**Dataset section:**
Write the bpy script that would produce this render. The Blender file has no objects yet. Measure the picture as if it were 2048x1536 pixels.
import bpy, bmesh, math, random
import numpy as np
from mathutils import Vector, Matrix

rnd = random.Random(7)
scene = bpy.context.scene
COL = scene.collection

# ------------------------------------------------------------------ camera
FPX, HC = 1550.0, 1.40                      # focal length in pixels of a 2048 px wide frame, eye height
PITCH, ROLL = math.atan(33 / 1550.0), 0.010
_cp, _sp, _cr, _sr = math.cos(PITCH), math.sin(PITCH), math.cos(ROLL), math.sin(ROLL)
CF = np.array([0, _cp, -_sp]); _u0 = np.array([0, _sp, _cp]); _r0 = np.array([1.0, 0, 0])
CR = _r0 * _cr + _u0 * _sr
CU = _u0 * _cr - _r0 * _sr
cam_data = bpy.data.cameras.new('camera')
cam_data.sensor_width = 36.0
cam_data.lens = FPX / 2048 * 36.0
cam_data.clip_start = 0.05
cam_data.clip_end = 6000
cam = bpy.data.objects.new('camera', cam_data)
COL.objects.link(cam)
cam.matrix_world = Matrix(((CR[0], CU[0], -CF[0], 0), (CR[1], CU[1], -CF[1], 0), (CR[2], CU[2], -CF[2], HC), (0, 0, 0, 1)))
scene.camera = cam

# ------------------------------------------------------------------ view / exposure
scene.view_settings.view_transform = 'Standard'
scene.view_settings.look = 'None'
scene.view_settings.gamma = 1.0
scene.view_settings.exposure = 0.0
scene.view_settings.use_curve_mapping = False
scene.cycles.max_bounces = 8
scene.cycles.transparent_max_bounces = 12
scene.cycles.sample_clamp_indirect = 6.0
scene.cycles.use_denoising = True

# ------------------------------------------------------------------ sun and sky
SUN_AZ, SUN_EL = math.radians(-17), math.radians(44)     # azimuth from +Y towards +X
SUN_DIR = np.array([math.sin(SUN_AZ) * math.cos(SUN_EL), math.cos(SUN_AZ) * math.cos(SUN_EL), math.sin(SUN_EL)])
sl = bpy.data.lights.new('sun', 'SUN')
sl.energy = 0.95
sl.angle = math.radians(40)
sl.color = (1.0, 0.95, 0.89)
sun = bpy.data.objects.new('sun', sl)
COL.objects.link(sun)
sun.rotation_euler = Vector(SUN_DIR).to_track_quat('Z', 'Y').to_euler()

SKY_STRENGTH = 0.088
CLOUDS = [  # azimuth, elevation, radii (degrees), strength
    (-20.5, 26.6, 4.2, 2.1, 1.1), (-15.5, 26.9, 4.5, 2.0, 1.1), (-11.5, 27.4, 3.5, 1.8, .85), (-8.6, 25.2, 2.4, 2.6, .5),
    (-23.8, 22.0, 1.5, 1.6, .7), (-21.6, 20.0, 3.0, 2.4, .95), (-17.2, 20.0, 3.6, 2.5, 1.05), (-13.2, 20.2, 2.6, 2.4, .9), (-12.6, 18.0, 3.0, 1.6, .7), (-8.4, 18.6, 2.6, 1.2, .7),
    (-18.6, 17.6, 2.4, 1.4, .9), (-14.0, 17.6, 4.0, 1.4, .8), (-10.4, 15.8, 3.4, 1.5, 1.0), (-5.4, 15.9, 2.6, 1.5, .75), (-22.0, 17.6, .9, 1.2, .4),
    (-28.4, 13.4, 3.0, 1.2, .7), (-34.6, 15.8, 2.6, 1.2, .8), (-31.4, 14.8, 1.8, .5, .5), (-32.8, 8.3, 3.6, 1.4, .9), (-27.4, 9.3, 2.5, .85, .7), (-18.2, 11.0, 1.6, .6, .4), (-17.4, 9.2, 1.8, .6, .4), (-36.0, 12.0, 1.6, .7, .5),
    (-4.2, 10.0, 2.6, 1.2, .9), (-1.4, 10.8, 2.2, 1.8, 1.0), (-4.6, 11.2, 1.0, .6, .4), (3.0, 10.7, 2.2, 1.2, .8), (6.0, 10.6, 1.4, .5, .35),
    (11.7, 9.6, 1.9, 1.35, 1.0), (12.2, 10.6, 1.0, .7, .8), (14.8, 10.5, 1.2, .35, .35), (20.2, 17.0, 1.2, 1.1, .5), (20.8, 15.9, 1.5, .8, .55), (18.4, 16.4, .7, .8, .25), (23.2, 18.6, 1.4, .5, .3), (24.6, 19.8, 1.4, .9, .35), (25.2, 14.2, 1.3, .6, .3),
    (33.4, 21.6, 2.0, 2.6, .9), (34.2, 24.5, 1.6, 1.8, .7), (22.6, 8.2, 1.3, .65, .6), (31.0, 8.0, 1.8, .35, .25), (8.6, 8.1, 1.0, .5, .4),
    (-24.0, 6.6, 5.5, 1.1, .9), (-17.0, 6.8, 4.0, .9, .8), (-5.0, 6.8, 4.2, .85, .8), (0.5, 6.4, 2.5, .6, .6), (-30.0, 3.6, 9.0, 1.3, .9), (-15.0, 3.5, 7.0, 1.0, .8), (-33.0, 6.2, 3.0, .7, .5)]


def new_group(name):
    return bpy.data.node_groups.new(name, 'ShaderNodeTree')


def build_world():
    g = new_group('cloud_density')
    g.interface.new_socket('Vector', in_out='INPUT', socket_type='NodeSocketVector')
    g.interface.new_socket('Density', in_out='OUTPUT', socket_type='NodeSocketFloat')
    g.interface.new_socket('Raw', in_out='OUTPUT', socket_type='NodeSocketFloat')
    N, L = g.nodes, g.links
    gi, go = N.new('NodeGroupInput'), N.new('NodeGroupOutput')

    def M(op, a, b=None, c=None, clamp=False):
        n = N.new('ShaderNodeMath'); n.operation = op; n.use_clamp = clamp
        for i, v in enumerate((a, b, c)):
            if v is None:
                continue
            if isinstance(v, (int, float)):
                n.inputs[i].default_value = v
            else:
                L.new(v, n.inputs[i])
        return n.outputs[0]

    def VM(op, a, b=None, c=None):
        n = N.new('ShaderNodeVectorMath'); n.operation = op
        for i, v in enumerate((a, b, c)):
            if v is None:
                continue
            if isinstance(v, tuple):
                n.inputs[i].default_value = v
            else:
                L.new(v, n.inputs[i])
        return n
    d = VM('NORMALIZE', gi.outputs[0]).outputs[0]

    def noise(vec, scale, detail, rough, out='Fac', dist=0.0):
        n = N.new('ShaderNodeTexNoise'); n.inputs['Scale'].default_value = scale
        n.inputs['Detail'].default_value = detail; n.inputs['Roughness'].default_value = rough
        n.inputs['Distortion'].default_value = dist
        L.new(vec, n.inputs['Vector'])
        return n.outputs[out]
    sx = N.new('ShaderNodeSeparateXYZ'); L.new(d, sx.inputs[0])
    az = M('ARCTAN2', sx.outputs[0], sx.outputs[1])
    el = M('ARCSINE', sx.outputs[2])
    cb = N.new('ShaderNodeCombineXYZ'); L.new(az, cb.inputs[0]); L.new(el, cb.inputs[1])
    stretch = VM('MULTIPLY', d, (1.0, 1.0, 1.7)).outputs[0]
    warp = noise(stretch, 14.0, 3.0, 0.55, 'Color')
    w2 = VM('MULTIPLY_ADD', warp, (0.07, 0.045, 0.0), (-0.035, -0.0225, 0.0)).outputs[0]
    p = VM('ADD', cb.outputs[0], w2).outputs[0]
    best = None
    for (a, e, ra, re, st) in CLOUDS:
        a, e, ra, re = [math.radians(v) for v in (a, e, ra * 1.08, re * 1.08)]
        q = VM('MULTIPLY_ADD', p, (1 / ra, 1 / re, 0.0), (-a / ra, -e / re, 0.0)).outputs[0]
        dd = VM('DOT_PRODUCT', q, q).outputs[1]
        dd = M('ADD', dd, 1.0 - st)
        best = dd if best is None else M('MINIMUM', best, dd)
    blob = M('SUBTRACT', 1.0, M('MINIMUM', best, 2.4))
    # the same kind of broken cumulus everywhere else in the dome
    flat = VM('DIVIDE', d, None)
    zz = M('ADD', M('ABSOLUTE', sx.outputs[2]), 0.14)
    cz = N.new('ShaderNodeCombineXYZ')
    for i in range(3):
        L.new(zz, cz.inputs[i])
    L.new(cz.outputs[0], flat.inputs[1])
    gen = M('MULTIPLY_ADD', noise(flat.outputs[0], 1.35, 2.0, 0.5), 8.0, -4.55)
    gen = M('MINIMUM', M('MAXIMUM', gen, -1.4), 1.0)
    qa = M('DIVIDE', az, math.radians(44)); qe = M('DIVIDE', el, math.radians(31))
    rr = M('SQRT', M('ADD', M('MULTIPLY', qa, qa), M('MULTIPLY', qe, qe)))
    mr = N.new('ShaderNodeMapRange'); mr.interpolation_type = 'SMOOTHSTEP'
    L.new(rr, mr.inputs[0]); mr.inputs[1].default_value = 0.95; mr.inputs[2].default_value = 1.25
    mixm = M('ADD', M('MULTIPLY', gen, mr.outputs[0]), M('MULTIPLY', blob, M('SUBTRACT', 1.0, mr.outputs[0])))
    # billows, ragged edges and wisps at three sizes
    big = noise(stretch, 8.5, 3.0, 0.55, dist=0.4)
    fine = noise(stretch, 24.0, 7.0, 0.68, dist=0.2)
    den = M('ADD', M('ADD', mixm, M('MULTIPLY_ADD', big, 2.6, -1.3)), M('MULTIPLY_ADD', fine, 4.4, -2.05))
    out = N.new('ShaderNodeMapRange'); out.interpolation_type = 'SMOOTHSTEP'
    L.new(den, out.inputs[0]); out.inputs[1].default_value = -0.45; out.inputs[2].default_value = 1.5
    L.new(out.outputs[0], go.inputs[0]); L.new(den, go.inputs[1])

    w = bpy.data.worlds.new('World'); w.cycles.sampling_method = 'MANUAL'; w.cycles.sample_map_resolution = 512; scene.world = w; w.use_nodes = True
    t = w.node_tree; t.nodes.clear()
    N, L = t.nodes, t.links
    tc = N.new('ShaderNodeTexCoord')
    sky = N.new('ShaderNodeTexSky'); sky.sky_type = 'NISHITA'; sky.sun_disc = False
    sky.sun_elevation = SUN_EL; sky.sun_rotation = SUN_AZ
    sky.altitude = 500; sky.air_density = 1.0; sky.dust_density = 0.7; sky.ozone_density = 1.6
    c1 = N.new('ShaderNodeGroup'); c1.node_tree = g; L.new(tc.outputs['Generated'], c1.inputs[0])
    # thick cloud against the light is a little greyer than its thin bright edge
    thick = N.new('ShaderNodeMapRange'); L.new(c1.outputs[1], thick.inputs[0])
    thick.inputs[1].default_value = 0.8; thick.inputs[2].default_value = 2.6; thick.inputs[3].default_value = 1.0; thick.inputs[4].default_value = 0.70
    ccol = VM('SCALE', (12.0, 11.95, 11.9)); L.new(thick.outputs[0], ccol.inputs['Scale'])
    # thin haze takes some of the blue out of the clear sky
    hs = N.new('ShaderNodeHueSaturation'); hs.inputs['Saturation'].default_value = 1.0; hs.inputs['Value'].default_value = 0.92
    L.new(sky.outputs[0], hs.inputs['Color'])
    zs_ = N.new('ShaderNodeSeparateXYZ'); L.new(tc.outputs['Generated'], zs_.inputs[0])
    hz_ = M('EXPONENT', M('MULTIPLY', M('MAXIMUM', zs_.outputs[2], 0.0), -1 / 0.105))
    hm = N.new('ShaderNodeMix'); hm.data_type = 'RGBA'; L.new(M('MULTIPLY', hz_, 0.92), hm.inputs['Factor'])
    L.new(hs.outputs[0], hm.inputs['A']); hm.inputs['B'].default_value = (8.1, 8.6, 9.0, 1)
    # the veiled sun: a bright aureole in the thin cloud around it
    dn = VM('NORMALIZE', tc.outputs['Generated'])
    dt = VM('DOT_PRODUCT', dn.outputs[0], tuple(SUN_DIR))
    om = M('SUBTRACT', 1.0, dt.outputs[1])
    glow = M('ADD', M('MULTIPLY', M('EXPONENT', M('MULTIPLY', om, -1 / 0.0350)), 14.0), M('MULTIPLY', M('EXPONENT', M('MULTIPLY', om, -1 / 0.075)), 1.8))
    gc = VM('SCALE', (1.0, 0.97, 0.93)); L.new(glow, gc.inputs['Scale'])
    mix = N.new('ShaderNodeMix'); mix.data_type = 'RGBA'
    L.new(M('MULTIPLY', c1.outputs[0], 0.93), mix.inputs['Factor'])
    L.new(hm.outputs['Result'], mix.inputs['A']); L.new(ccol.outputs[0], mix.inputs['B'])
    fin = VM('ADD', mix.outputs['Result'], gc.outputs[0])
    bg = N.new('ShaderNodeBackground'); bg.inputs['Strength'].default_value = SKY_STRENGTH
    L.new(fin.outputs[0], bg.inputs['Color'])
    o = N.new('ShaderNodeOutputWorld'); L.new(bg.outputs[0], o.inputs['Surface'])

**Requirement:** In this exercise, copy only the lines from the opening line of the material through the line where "COL = scene.collection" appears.

**Solution:**
Write the bpy script that would produce this render. The Blender file has no objects yet. Measure the picture as if it were 2048x1536 pixels.
import bpy, bmesh, math, random
import numpy as np
from mathutils import Vector, Matrix

rnd = random.Random(7)
scene = bpy.context.scene
COL = scene.collection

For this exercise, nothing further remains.